In fact, the core premise of MRDPA’s action-plan — that
slum-dwellers and small scrap and recycling industrial units were primarily
responsible for the flood, because of encroachment and polluting of
the river — is being contested by environmentalists like Girish
Raut. He points out, “Of the 800 million litres of sewage dumped
into the Mithi daily, 2 million is from the slums and the remainder
from the big industries. Big industries have never taken the issue of
waste management seriously. So the most downtrodden people start businesses
of managing the waste, recycling it — essentially doing the work
of the industries — in Dharavi and Kurla, the biggest waste-management
areas in Asia. As for encroachment, many slum-dwellers work as labourers
in the industries. They aren’t provided accommodation by their
employers and settle closest to their work — the banks of the
Mithi.”
The demolitions
are being seen as the easiest solution the MRDPA could think of in the
name of preventing future floods. However, since the 1970s urban planners
have manipulated the course of the Mithi, and reclaimed over 700 acres
of mangroves swamps in the Mahim creek, the only outlet of the river
into the Arabian Sea, for the construction of high-profile projects.

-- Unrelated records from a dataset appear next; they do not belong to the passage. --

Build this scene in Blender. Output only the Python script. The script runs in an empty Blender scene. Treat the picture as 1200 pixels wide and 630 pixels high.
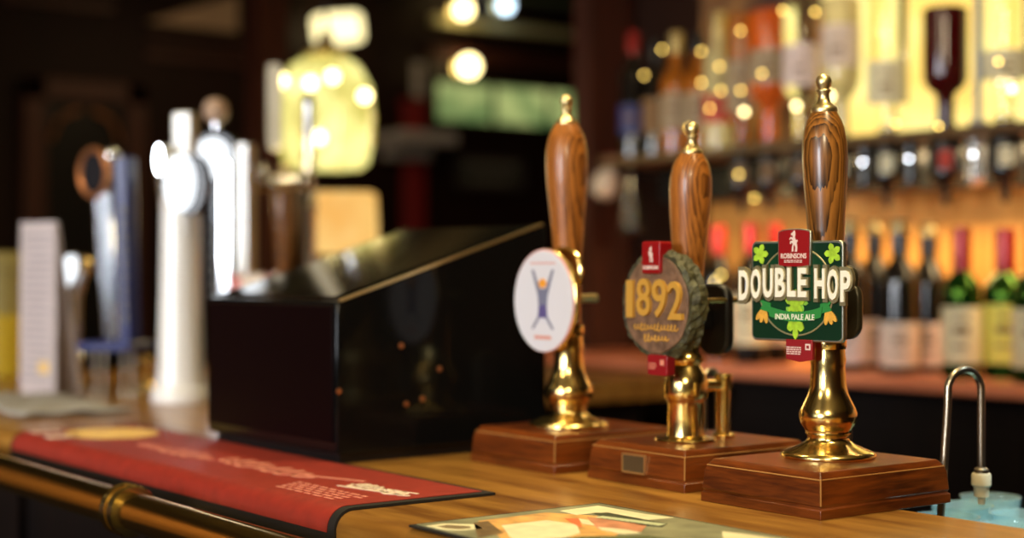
import bpy, bmesh, math, random
from mathutils import Vector, Matrix
R = math.radians
PI = math.pi
random.seed(7)
scn = bpy.context.scene
COL = scn.collection

# ------------------------------------------------------------------ camera
CAMZ = 1.327
F = 1850.0
cam_d = bpy.data.cameras.new('camera'); cam = bpy.data.objects.new('camera', cam_d); COL.objects.link(cam)
cam.location = (0, 0, CAMZ); cam.rotation_euler = (R(90), 0, math.atan2(0.8, 0.6))
cam_d.sensor_width = 36; cam_d.lens = F / 1200 * 36
cam_d.clip_start = 0.05
cam_d.dof.use_dof = True; cam_d.dof.focus_distance = 1.49; cam_d.dof.aperture_fstop = 2.15
scn.camera = cam
scn.view_settings.view_transform = 'Standard'; scn.view_settings.look = 'None'
scn.view_settings.gamma = 1; scn.view_settings.use_curve_mapping = False
scn.view_settings.exposure = 0.08
# ------------------------------------------------------------------ world
w = bpy.data.worlds.new('world'); scn.world = w; w.use_nodes = True
w.node_tree.nodes['Background'].inputs[0].default_value = (1.0, .6, .35, 1)
w.node_tree.nodes['Background'].inputs[1].default_value = 0.004

# ------------------------------------------------------------------ lights of the room
def area(loc, target, size, power, color, name, sy=None, spread=180):
    d = bpy.data.lights.new(name, 'AREA'); d.energy = power; d.color = color; d.size = size
    if sy: d.shape = 'RECTANGLE'; d.size_y = sy
    d.spread = R(spread)
    o = bpy.data.objects.new(name, d); COL.objects.link(o); o.location = loc
    o.rotation_euler = (Vector(target) - Vector(loc)).to_track_quat('-Z', 'Y').to_euler()
    return o
def spot(loc, target, power, color, name, ang=70, r=.04, blend=.6):
    d = bpy.data.lights.new(name, 'SPOT'); d.energy = power; d.color = color
    d.spot_size = R(ang); d.spot_blend = blend; d.shadow_soft_size = r
    o = bpy.data.objects.new(name, d); COL.objects.link(o); o.location = loc
    o.rotation_euler = (Vector(target) - Vector(loc)).to_track_quat('-Z', 'Y').to_euler()
    return o
WARM = (1.0, .78, .40); COOL = (.90, .94, 1.0)
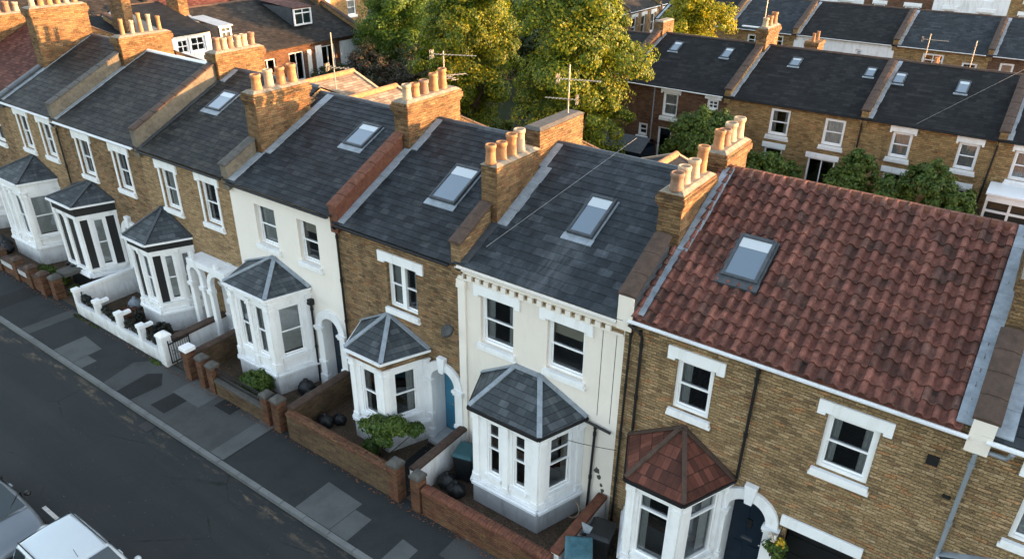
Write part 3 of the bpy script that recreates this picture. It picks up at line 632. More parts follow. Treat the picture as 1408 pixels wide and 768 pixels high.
def gutter(root, x0, x1, y, z, mat='white', r=0.055):
    m = MB(); k = 6; P = []
    for x in (x0, x1):
        for rr in (r, r - 0.012):
            for i in range(k + 1):
                t = math.pi + math.pi * i / k; P.append((x, y + rr * math.cos(t), z + rr * math.sin(t)))
    n = k + 1; fs = []
    for i in range(k): fs += [(i, i + 1, 2 * n + i + 1, 2 * n + i), (n + i, n + i + 1, 3 * n + i + 1, 3 * n + i)]
    fs += [(0, n, 3 * n, 2 * n), (k, n + k, 3 * n + k, 2 * n + k)]
    for b in (0, 2 * n): fs += [(b + i, b + i + 1, b + n + i + 1, b + n + i) for i in range(k)]
    m.add(P, fs); m.wbox(x0, x1, y + r + 0.001, y + r + 0.03, z - 0.05, z + 0.01)
    return m.build('gutter', mat, root)
def pipe(root, pts, mat='black_iron', r=0.035, name='downpipe', brackets=True):
    m = MB(); m.tube(pts, r, 8)
    for a, b in zip(pts, pts[1:]):
        a, b = Vector(a), Vector(b)
        if abs((b - a).normalized().z) > 0.9 and brackets:
            L = (b - a).length
            for i in range(int(L / 1.4) + 1):
                p = a + (b - a) * ((i + 0.15) * 1.4 / L) if (i + 0.15) * 1.4 < L else a
                m.lathe(p, [(r * 1.35, -0.05), (r * 1.35, 0.05)], 8)
    return m.build(name, mat, root, smooth=False)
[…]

These include the Bandra Kurla Complex, the National Stock Exchange
(NSE), the MMRDA Head Office, and the ongoing Bandra-Worli Sea Link,
all of which have been constructed on the original course of the river.
As a result, the mouth of the Mithi has constricted to a third of its
original width. On July 26, the Bandra Kurla area experienced the worst
flooding and slowest drainage in the city. While there appears little
point in demanding the demolition of the NSE and surrounding buildings,
Raut argues that the land which is currently fallow should be returned
to the river. It is also not too late to prevent the destruction of
remaining tracts of mangroves, of which 40 percent have been destroyed
in the past decade, to make way for housing construction, slum dwellings
and treatment plants. Says Bittu Sehgal, editor of Sanctuary Asia, “Mangroves
help to stabilise climate by moderating temperature, humidity, wind
and even waves. They are flood buffers, and protect the land from the
impact of the sea.”
The manner in which
the concretisation of Mumbai is being carried out appears to be of little
concern to the Government, unlike the demolition of slum dwellings.
This has led Raj Awasthi, an activist who is also the joint secretary
of the United Shop Owners Association, to suggest that a nexus between
builders and political interests exists. He points out that slum-dwellers
due for rehabilitation are encouraged to sell their land to builders,
who in turn use it to construct high-rises. Therefore the land, which
is cleared of slums in the name of encroachment or river widening exercises
doesn’t remain clear. Hence, the problem remains unsolved. “A
builder will buy this land for between Rs 700 and Rs 1,500 a square
foot,” says Awasthi, “and resell it for upwards of Rs 25,000
a square foot. The Mithi river expansion is a boon for corrupt builders.”